In less than a year, that small Fagelstraat garage has become an extreme example of how dark stores can clash with local neighbors. Alex, who has lived on the street for seven years and requested anonymity to avoid further conflict with riders, says there are now 10 to 15 deliveries each day, and giant lorries regularly block the narrow road. “It’s a 24/7 business,” he says, “so riders are coming in and out late at night and early in the morning. At 2 am, I often have people standing in front of my window, smoking and talking really loudly while they are taking a break.” After a month of this, riders and residents started squaring off as tensions boiled over, Alex says. “There’s been a few instances when I almost got into a fight,” he says. “One [rider] was completely in my face. It was pretty frightening.”
In the past year, the spread of dark stores has rapidly accelerated as grocery delivery apps Gorillas, Getir, Flink, and Zapp compete to dominate the Dutch market. As of January, there were 31 dark stores in Amsterdam alone. The Netherlands appeals to these companies because the country is small, densely populated, and flat, meaning it’s easy for their couriers to operate, says Yara Wiemer, an analyst at research and consulting company Kantar. Demand is also soaring. The number of Dutch consumers using grocery delivery apps more than tripled to 700,000 between 2021 and January 2022, according to Wiemer.

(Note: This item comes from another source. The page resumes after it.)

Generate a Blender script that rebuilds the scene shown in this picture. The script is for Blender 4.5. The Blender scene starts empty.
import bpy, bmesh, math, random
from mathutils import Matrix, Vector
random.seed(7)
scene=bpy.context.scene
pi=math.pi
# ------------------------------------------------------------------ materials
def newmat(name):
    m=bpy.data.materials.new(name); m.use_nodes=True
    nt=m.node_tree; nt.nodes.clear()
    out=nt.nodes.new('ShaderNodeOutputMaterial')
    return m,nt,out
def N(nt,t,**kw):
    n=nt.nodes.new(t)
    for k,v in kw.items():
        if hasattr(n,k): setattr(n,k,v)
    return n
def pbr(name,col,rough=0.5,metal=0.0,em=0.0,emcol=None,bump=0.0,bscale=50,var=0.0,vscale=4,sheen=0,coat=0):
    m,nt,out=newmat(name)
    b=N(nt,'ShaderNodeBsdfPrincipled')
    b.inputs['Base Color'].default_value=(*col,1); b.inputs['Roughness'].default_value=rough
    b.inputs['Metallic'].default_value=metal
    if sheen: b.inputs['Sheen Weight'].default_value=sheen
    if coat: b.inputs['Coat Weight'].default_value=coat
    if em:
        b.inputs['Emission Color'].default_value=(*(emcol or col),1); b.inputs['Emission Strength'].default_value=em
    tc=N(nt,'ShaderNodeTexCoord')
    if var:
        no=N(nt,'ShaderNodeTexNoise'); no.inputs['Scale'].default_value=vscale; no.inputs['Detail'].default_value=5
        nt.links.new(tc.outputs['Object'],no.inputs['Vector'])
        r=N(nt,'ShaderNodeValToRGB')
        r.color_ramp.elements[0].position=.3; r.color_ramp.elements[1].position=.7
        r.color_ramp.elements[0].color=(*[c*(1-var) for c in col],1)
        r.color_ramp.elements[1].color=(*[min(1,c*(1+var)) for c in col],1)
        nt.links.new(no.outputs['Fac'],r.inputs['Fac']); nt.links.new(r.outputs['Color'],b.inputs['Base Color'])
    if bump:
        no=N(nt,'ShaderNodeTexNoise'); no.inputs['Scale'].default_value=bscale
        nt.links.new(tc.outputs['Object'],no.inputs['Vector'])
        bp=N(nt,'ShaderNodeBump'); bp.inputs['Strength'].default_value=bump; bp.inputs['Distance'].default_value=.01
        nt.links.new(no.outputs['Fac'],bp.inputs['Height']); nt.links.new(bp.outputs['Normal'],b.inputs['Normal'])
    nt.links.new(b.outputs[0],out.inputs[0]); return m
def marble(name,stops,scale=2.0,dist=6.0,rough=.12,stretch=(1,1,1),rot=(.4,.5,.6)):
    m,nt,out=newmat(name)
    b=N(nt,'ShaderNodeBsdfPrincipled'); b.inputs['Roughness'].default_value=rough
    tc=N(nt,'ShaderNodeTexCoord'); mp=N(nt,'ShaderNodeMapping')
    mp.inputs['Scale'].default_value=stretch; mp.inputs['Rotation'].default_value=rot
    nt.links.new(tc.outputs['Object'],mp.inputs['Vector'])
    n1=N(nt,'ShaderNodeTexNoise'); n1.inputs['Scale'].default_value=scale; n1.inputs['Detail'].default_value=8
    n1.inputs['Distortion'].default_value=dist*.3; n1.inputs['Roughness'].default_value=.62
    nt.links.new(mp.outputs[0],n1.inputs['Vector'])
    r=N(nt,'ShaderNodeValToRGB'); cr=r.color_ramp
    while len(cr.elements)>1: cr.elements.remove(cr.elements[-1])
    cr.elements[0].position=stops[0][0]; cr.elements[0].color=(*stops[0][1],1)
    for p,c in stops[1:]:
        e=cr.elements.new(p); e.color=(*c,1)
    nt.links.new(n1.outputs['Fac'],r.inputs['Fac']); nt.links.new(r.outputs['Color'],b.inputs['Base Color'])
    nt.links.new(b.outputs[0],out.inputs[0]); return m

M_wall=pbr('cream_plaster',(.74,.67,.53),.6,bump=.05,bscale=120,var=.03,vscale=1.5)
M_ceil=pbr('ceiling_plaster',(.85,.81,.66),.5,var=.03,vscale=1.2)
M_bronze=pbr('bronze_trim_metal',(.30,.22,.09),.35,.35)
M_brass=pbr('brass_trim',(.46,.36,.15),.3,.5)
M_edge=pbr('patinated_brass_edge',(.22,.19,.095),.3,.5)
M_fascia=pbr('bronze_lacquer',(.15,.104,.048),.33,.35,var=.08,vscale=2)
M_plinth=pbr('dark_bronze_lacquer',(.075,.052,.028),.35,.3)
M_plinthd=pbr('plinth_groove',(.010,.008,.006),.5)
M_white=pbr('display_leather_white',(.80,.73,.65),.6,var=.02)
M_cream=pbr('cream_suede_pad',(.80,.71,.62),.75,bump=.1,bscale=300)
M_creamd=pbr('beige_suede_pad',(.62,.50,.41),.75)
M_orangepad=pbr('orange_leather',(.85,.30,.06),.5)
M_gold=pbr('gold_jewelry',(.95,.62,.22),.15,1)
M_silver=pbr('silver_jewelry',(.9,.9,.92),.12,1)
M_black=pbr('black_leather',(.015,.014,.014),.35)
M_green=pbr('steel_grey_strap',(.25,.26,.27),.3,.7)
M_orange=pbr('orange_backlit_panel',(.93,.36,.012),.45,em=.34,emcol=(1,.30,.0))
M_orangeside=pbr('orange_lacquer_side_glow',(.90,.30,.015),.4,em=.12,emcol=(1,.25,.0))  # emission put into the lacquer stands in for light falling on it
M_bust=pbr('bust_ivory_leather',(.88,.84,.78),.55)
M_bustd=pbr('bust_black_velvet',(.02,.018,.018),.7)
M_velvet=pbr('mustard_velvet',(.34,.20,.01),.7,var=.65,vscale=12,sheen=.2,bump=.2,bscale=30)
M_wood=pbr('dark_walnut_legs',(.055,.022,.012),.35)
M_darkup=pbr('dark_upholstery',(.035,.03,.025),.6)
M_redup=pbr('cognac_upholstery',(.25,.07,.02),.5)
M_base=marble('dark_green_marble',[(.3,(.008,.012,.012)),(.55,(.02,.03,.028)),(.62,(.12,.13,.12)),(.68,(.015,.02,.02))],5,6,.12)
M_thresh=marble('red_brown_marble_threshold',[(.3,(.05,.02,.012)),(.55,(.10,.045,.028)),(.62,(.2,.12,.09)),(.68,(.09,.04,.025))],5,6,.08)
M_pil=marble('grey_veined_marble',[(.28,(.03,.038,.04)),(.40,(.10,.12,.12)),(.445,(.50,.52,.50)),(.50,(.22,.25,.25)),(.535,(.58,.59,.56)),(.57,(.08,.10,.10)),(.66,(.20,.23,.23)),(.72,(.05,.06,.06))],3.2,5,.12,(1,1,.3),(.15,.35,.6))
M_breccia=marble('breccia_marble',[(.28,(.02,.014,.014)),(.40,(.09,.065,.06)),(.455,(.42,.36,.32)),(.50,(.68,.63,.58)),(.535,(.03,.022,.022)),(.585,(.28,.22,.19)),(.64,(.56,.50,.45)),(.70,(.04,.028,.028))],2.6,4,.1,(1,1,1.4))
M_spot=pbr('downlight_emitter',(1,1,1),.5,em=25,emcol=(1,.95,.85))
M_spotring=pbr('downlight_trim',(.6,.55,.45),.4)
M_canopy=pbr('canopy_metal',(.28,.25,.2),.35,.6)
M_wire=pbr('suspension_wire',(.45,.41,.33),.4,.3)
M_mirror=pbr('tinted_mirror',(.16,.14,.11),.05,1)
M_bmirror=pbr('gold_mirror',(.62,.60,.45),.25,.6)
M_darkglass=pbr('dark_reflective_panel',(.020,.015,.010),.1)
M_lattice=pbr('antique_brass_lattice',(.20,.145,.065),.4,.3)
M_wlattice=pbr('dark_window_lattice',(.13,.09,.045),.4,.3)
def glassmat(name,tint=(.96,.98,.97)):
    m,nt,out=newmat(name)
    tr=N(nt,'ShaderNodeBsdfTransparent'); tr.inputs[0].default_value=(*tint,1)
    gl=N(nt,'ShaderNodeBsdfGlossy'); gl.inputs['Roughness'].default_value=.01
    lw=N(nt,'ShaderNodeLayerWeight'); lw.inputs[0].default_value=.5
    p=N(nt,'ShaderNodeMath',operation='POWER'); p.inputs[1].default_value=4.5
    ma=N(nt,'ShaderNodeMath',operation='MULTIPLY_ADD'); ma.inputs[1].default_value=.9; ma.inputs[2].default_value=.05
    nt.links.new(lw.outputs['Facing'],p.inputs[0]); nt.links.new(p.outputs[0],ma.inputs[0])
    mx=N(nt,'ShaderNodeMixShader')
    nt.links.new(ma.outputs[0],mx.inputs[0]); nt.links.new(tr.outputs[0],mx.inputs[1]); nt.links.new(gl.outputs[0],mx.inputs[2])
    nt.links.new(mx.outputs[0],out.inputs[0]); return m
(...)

But as the four apps jostle for dark store space in residential areas so they can offer faster deliveries, complaints about noise, bikes blocking pavements, and increased traffic have become common across the country.

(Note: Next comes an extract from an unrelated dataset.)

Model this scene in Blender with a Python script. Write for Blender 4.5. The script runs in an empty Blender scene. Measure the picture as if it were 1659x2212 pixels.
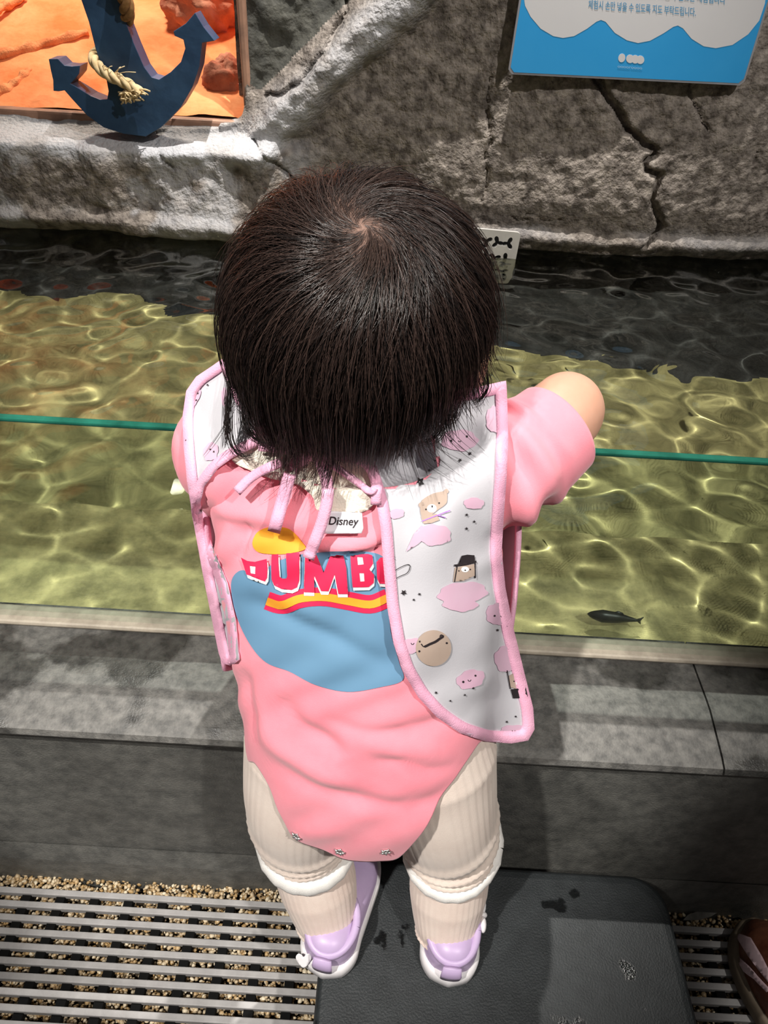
import bpy, bmesh, math, random
import numpy as np
from mathutils import Vector, Matrix
from mathutils.bvhtree import BVHTree
from mathutils.geometry import delaunay_2d_cdt

random.seed(7)
RNG = np.random.default_rng(7)
SC = bpy.context.scene
COL = SC.collection

# ------------------------------------------------------------------ camera
CAM_H, PITCH, ROLL, FPX = 0.97, math.radians(40), math.atan(.058), 1534.0
cam = bpy.data.cameras.new('camera')
cam_o = bpy.data.objects.new('camera', cam)
COL.objects.link(cam_o)
cam.sensor_fit = 'HORIZONTAL'
cam.sensor_width = 36.0
cam.lens = 36.0 * FPX / 1659.0
cam.clip_start = 0.01
cam_o.location = (0, 0, CAM_H)
cam_o.rotation_euler = (Matrix.Rotation(math.pi / 2 - PITCH, 3, 'X') @ Matrix.Rotation(ROLL, 3, 'Z')).to_euler()
SC.camera = cam_o

# ------------------------------------------------------------------ world, lights, exposure
SC.view_settings.view_transform = 'Standard'
SC.view_settings.look = 'None'
SC.view_settings.gamma = 1.0
SC.view_settings.use_curve_mapping = False
SC.view_settings.exposure = 0.0
world = bpy.data.worlds.new('room_ambient')
SC.world = world
world.use_nodes = True
world.node_tree.nodes['Background'].inputs[0].default_value = (1.0, .97, .93, 1)
world.node_tree.nodes['Background'].inputs[1].default_value = 0.095


def spot(name, loc, target, power, angle, size=.03, blend=.3, color=(1, .96, .9), caustic=False):
    l = bpy.data.lights.new(name, 'SPOT')
    l.energy, l.spot_size, l.spot_blend, l.shadow_soft_size, l.color = power, math.radians(angle), blend, size, color
    o = bpy.data.objects.new(name, l)
    COL.objects.link(o)
    o.location = loc
    o.rotation_euler = (Vector(target) - Vector(loc)).to_track_quat('-Z', 'Y').to_euler()
    if caustic:
        l.cycles.is_caustics_light = True
    return o


spot('ceiling_spot_left', (-.75, -.45, 2.20), (-.20, .45, .50), 205, 25, blend=.45)
spot('ceiling_spot_right', (.72, -.62, 2.15), (-.18, .42, .45), 108, 33, blend=.4)
spot('ceiling_spot_wall', (.95, .05, 2.2), (0, 1.28, .80), 84, 56, blend=.5)
spot('ceiling_spot_pond', (.05, 1.05, 2.3), (0, .99, .45), 205, 49, blend=.7, size=.010, caustic=True)
spot('added_spot_shoe', (.95, -.35, 2.2), (.60, .25, .03), 60, 9, blend=.5)  # unseen spot added to brighten the brown shoe
spot('ceiling_spot_niche', (-.75, .55, 2.0), (-.45, 1.25, .68), 5, 38, blend=.5)

# ------------------------------------------------------------------ pixel helpers (photograph frame 1659 x 2212)
CR, SR = math.cos(ROLL), math.sin(ROLL)
CP, SP = math.cos(PITCH), math.sin(PITCH)
EYE = Vector((0, 0, CAM_H))


def ray(px, py):
    dx, dy = px - 829.5, py - 1106
    u, v = (dx * CR + dy * SR) / FPX, (dx * SR - dy * CR) / FPX
    return Vector((u, CP + v * SP, -SP + v * CP))


def at_d(px, py, d): return EYE + ray(px, py) * d
def at_z(px, py, z): r = ray(px, py); return EYE + r * ((z - CAM_H) / r.z)
def at_y(px, py, y): r = ray(px, py); return EYE + r * (y / r.y)
def depth_of(p): return p.y * CP - (p.z - CAM_H) * SP


def proj(p):
    dz = p[2] - CAM_H
    zc = p[1] * CP - dz * SP
    up = p[1] * SP + dz * CP
    x, y = p[0] / zc * FPX, -up / zc * FPX
    return 829.5 + x * CR - y * SR, 1106 + x * SR + y * CR


# ------------------------------------------------------------------ object helpers
def tag(o, label=None, cat=None, group=None, kind=None):
    if label: o['label'] = label
    if cat: o['category'] = cat
    if group: o['group'] = group
    if kind: o['kind'] = kind
    return o


def link(o, parent=None):
    COL.objects.link(o)
    if parent is not None:
        o.parent = parent
    return o


def mesh_obj(name, verts, faces, mats, parent=None, smooth=True, midx=None):
    me = bpy.data.meshes.new(name)
    me.from_pydata([tuple(map(float, v)) for v in verts], [], [tuple(int(i) for i in f) for f in faces])
    for m in (mats if isinstance(mats, (list, tuple)) else [mats]):
        me.materials.append(m)
    if midx is not None:
        me.polygons.foreach_set('material_index', np.asarray(midx, dtype=np.int32))
    me.polygons.foreach_set('use_smooth', np.full(len(me.polygons), bool(smooth)))
    me.update()
    return link(bpy.data.objects.new(name, me), parent)


def empty(name, loc=(0, 0, 0)):
    o = bpy.data.objects.new(name, None)
    o.location = loc
    return link(o)


class MB:
    """collects shapes, builds ONE mesh object"""

    def __init__(s): s.v, s.f, s.m = [], [], []

    def add(s, v, f, m=0):
        n = len(s.v)
        s.v += [tuple(x) for x in v]
        s.f += [tuple(i + n for i in q) for q in f]
        s.m += [m] * len(f)
        return s

    def box(s, lo, hi, m=0):
        (a, b, c), (d, e, g) = lo, hi
        v = [(a, b, c), (d, b, c), (d, e, c), (a, e, c), (a, b, g), (d, b, g), (d, e, g), (a, e, g)]
        return s.add(v, [(3, 2, 1, 0), (4, 5, 6, 7), (0, 1, 5, 4), (1, 2, 6, 5), (2, 3, 7, 6), (3, 0, 4, 7)], m)

    def build(s, name, mats, parent=None, smooth=True):
        return mesh_obj(name, s.v, s.f, mats, parent, smooth, s.m)


def bevel(o, w, seg=2):
    m = o.modifiers.new('bevel', 'BEVEL')
    m.width, m.segments, m.limit_method = w, seg, 'ANGLE'
    return o


def solidify(o, t, off=0):
    m = o.modifiers.new('thickness', 'SOLIDIFY')
    m.thickness, m.offset = t, off
    return o


def catmull(pts, n):
    """resample a polyline of tuples to n points along a Catmull-Rom curve"""
    P = np.array(pts, float)
    P = np.vstack([2 * P[0] - P[1], P, 2 * P[-1] - P[-2]])
    out = []
    for k in np.linspace(0, len(pts) - 1, n):
        i = min(int(k), len(pts) - 2)
        t = k - i
        a, b, c, d = P[i:i + 4]
        out.append(.5 * (2 * b + (c - a) * t + (2 * a - 5 * b + 4 * c - d) * t * t + (3 * b - a - 3 * c + d) * t ** 3))
    return np.array(out)


def tube(pts, rad, n=12, disp=None, cap=True, flat=1.0, up=(0, 0, 1)):
    """tube along pts; rad scalar or list; disp(theta, t) adds to the radius"""
    P = np.asarray(pts, float)
    k = len(P)
    R = np.full(k, float(rad)) if np.isscalar(rad) else np.asarray(rad, float)
    T = np.gradient(P, axis=0)
    T /= np.linalg.norm(T, axis=1)[:, None]
    N = np.zeros_like(P)
    u = np.array(up, float)
    if abs(np.dot(u, T[0])) > .9: u = np.array((0, 1, 0.)) if abs(T[0][1]) < .9 else np.array((1., 0, 0))
    u = u - T[0] * np.dot(u, T[0]); N[0] = u / np.linalg.norm(u)
    for i in range(1, k):
        u = N[i - 1] - T[i] * np.dot(N[i - 1], T[i]); N[i] = u / np.linalg.norm(u)
    B = np.cross(T, N)
    th = np.arange(n) / n * 2 * math.pi
    v = []
    for i in range(k):
        r = R[i] + (np.array([disp(t, i / (k - 1)) for t in th]) if disp else 0)
        v += (P[i] + (np.cos(th) * r)[:, None] * N[i] * flat + (np.sin(th) * r)[:, None] * B[i]).tolist()
    f = [(i * n + j, i * n + (j + 1) % n, (i + 1) * n + (j + 1) % n, (i + 1) * n + j) for i in range(k - 1) for j in range(n)]
    if cap:
        f += [tuple(range(n - 1, -1, -1)), tuple((k - 1) * n + j for j in range(n))]
    return v, f


def ellipsoid(c, r, rot=None, nu=24, nv=14):
    v, f = [], []
    for i in range(nv + 1):
        a = math.pi * i / nv
        for j in range(nu):
            b = 2 * math.pi * j / nu
            q = Vector((r[0] * math.sin(a) * math.cos(b), r[1] * math.sin(a) * math.sin(b), r[2] * math.cos(a)))
            if rot: q = rot @ q
            v.append(tuple(q + Vector(c)))
    for i in range(nv):
        for j in range(nu):
            f.append((i * nu + j, (i + 1) * nu + j, (i + 1) * nu + (j + 1) % nu, i * nu + (j + 1) % nu))
    return v, f


def grid_faces(nu, nv, closed=False):
    """grid of nv rows by nu columns"""
    f = []
    for i in range(nv - 1):
        for j in range(nu if closed else nu - 1):
            f.append((i * nu + j, i * nu + (j + 1) % nu, (i + 1) * nu + (j + 1) % nu, (i + 1) * nu + j))
    return f


# 2-D polygons
def inside(p, poly):
    x, y = p
    c = False
    j = len(poly) - 1
    for i in range(len(poly)):
        xi, yi = poly[i]; xj, yj = poly[j]
        if (yi > y) != (yj > y) and x < (xj - xi) * (y - yi) / (yj - yi) + xi: c = not c
        j = i
    return c


def densify(poly, step):
    out = []
    for i in range(len(poly)):
        a, b = poly[i], poly[(i + 1) % len(poly)]
        n = max(1, int(math.hypot(b[0] - a[0], b[1] - a[1]) / step))
        out += [(a[0] + (b[0] - a[0]) * k / n, a[1] + (b[1] - a[1]) * k / n) for k in range(n)]
    return out


def tess(outer, holes=(), step=8.0):
    """triangulate a polygon with holes, with inner points every step"""
    loops = [densify(outer, step)] + [densify(h, step) for h in holes]
    pts, edges = [], []
    for L in loops:
        n = len(pts)
        pts += L
        edges += [(n + i, n + (i + 1) % len(L)) for i in range(len(L))]
    xs = [p[0] for p in loops[0]]; ys = [p[1] for p in loops[0]]
    y = min(ys) + step * .5
    while y < max(ys):
        x = min(xs) + step * .5
        while x < max(xs):
            q = (x, y)
            if inside(q, loops[0]) and not any(inside(q, h) for h in loops[1:]):
                pts.append(q)
            x += step
        y += step
    r = delaunay_2d_cdt([Vector(p) for p in pts], edges, [], 0, step * 1e-3)
    V = [tuple(v) for v in r[0]]
    F = []
    for t in r[2]:
        c = (sum(V[i][0] for i in t) / 3, sum(V[i][1] for i in t) / 3)
        if inside(c, loops[0]) and not any(inside(c, h) for h in loops[1:]):
            F.append(tuple(t))
    return V, F


def smooth_poly(pts, n=60):
    P = list(pts)
    C = catmull(P[-2:] + P + P[:2], (len(P) + 4) * 8)
    k = len(P)
    return [tuple(p) for p in catmull(P[-1:] + P + P[:2], (k + 2) * 6 + 1)[6:6 * (k + 1)]]


def circle(cx, cy, rx, ry=None, n=24, rot=0):
    ry = ry or rx
    out = []
    for i in range(n):
        a = 2 * math.pi * i / n
        x, y = rx * math.cos(a), ry * math.sin(a)
        out.append((cx + x * math.cos(rot) - y * math.sin(rot), cy + x * math.sin(rot) + y * math.cos(rot)))
    return out


def star(cx, cy, r, rot=0):
    return [(cx + (r if i % 2 == 0 else r * .45) * math.sin(rot + i * math.pi / 5), cy - (r if i % 2 == 0 else r * .45) * math.cos(rot + i * math.pi / 5)) for i in range(10)]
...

In Amsterdam, those complaints also accuse dark store staff of intimidation, sexual harassment, and starting physical fights, and the city’s residents are mobilizing to kick delivery apps out of their neighborhoods.

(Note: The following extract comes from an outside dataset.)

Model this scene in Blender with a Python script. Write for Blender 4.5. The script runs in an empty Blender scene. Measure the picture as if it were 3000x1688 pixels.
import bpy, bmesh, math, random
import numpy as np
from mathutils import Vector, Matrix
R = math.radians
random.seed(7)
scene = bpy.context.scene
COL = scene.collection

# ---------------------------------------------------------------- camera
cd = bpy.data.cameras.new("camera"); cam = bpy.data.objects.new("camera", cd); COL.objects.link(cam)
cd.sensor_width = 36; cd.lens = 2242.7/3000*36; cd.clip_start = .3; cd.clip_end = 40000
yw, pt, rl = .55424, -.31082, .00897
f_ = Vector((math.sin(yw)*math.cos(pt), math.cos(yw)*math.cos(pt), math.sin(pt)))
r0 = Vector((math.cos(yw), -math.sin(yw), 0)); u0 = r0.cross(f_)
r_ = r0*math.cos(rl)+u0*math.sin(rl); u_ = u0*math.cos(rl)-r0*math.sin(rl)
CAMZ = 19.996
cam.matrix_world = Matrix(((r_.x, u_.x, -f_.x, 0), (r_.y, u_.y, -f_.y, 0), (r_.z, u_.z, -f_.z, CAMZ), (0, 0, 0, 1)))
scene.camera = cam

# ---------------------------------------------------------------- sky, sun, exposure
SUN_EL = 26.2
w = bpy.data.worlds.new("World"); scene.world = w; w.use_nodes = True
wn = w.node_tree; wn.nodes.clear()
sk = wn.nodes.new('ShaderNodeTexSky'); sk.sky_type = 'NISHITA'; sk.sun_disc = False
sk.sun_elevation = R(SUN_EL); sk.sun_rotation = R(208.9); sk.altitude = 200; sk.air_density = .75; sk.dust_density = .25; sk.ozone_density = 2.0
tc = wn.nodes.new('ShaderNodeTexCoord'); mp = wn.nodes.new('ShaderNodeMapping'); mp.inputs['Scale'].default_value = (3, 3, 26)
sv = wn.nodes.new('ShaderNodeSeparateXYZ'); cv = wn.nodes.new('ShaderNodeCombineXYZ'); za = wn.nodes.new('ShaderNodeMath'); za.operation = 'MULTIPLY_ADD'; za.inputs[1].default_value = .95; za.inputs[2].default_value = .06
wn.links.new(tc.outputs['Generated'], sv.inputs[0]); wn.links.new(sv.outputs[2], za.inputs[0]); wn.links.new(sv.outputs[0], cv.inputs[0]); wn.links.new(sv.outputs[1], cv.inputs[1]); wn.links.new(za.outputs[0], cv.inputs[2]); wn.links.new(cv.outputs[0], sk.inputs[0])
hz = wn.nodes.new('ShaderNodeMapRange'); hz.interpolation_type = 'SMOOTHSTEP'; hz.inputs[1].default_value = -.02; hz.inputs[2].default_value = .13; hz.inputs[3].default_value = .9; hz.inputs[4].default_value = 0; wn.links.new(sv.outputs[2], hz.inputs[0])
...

Fagelstraat has become the loudest example of a neighborhood mobilizing against a dark store. The street has drafted a petition and launched its own Instagram page to document the disturbance. A resident called Elisabeth says that one night last fall, when she told staff at the Fagelstraat Zapp dark store to keep the noise down, a person in a uniform—worn by both riders and warehouse staff—told her to stop complaining or he would send his friends around to her apartment. “They didn’t specify what they will do, but it’s obviously very threatening,” says Elisabeth. She describes being followed home several times late at night by people who later went inside Zapp’s dark store and says other female residents have complained about sexual harassment and catcalling.
Steve O’Hear, VP of strategy at Zapp, says the company has a zero-tolerance policy toward sexual harassment and that he was “surprised” to hear about the aggression between residents and drivers at the company’s Fagelstraat dark store. “We have met regularly with residents from the very beginning, and these conversations have largely remained cordial,” he says.